■ Instructions for the task
Below is a listing to transcribe in full and exactly; keep the pictures out.
■ ■ ■ ■
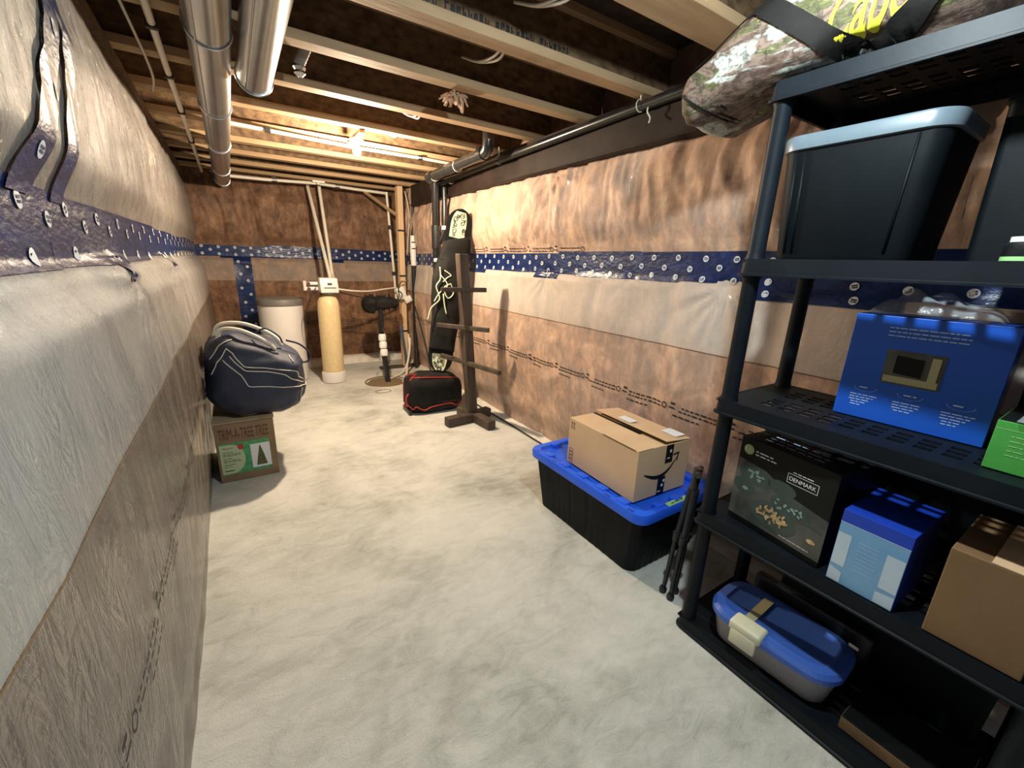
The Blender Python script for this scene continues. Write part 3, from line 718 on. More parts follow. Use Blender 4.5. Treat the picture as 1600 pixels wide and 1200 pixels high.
t = thing('discharge_pipe', 'short upright black pipe with white couplings rising from the sump opening', 'pipe', (1.475, 5.13, 0))
bm = BM(); tube(bm, [(.02, 0, -.0), (.0, .05, .33)], .033, 20); obj('lower_pipe', bm, M['abs'], t, smooth='auto')
for k, z in enumerate((.33, .425, .515)):
    bm = BM(); lathe(bm, [(.040, 0), (.047, .008), (.047, .065), (.040, .075), (.036, .09)], 20, (-.003*k, .055+.01*k, z)); obj('coupling', bm, M['white'], t, smooth='auto')
bm = BM(); tube(bm, [(-.01, .08, .60), (.03, .27, .72)], .030, 20); obj('upper_pipe', bm, M['abs'], t, smooth='auto')
squig('black_cable', 'thin black cable hanging beside the white couplings of the discharge pipe', 'cable', [(1.42, 5.2, .58), (1.37, 5.2, .48), (1.37, 5.18, .38), (1.42, 5.15, .28)], .004, 'ink')
t = thing('brass_valve', 'small brass valve with blue hose beside the stud', 'valve', (1.86, 5.66, .62))
bm = BM(); tube(bm, [(0, 0, 0), (0, 0, .1), (0, 0, .16)], .016, 12); tube(bm, [(-.05, 0, .08), (0, 0, .08)], .012, 10); tube(bm, [(0, 0, .03), (0, 0, .05)], .024, 12); obj('valve_body', bm, M['brass'], t, smooth='auto')
bm = BM(); tube(bm, smooth_path([(0, 0, 0), (.01, -.01, -.15), (.04, -.02, -.4), (.05, -.02, -.6)], 6), .018, 12); obj('hose', bm, M['bluepex'], t, smooth=True)
for k, P in enumerate(([(1.96, 5.66, .5), (1.93, 5.55, .3), (1.84, 5.40, .12), (1.76, 5.22, .015), (1.70, 5.15, .012)], [(1.97, 5.62, .45), (1.9, 5.5, .2), (1.78, 5.4, .04), (1.62, 5.28, .012), (1.5, 5.2, .012)])):
    squig('white_tube', ('white tube curving from the stud down to the floor by the sump' if k == 0 else 'second pale tube trailing along the floor into the sump opening'), 'tube', P, .013, 'pvc', 8)
squig('black_cable', 'black cable hanging from the right wall corner to the floor behind the red trimmed bag', 'cable', [(1.99, 5.45, .9), (2.0, 5.25, .6), (2.0, 5.05, .3), (1.98, 4.9, .08), (1.92, 4.75, .012)], .010, 'ink')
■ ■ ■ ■
■ Answer below
The Blender Python script for this scene continues. Write part 3, from line 718 on. More parts follow. Use Blender 4.5. Treat the picture as 1600 pixels wide and 1200 pixels high.
t = thing('discharge_pipe', 'short upright black pipe with white couplings rising from the sump opening', 'pipe', (1.475, 5.13, 0))
bm = BM(); tube(bm, [(.02, 0, -.0), (.0, .05, .33)], .033, 20); obj('lower_pipe', bm, M['abs'], t, smooth='auto')
for k, z in enumerate((.33, .425, .515)):
    bm = BM(); lathe(bm, [(.040, 0), (.047, .008), (.047, .065), (.040, .075), (.036, .09)], 20, (-.003*k, .055+.01*k, z)); obj('coupling', bm, M['white'], t, smooth='auto')
bm = BM(); tube(bm, [(-.01, .08, .60), (.03, .27, .72)], .030, 20); obj('upper_pipe', bm, M['abs'], t, smooth='auto')
squig('black_cable', 'thin black cable hanging beside the white couplings of the discharge pipe', 'cable', [(1.42, 5.2, .58), (1.37, 5.2, .48), (1.37, 5.18, .38), (1.42, 5.15, .28)], .004, 'ink')
t = thing('brass_valve', 'small brass valve with blue hose beside the stud', 'valve', (1.86, 5.66, .62))
bm = BM(); tube(bm, [(0, 0, 0), (0, 0, .1), (0, 0, .16)], .016, 12); tube(bm, [(-.05, 0, .08), (0, 0, .08)], .012, 10); tube(bm, [(0, 0, .03), (0, 0, .05)], .024, 12); obj('valve_body', bm, M['brass'], t, smooth='auto')
bm = BM(); tube(bm, smooth_path([(0, 0, 0), (.01, -.01, -.15), (.04, -.02, -.4), (.05, -.02, -.6)], 6), .018, 12); obj('hose', bm, M['bluepex'], t, smooth=True)
for k, P in enumerate(([(1.96, 5.66, .5), (1.93, 5.55, .3), (1.84, 5.40, .12), (1.76, 5.22, .015), (1.70, 5.15, .012)], [(1.97, 5.62, .45), (1.9, 5.5, .2), (1.78, 5.4, .04), (1.62, 5.28, .012), (1.5, 5.2, .012)])):
    squig('white_tube', ('white tube curving from the stud down to the floor by the sump' if k == 0 else 'second pale tube trailing along the floor into the sump opening'), 'tube', P, .013, 'pvc', 8)
squig('black_cable', 'black cable hanging from the right wall corner to the floor behind the red trimmed bag', 'cable', [(1.99, 5.45, .9), (2.0, 5.25, .6), (2.0, 5.05, .3), (1.98, 4.9, .08), (1.92, 4.75, .012)], .010, 'ink')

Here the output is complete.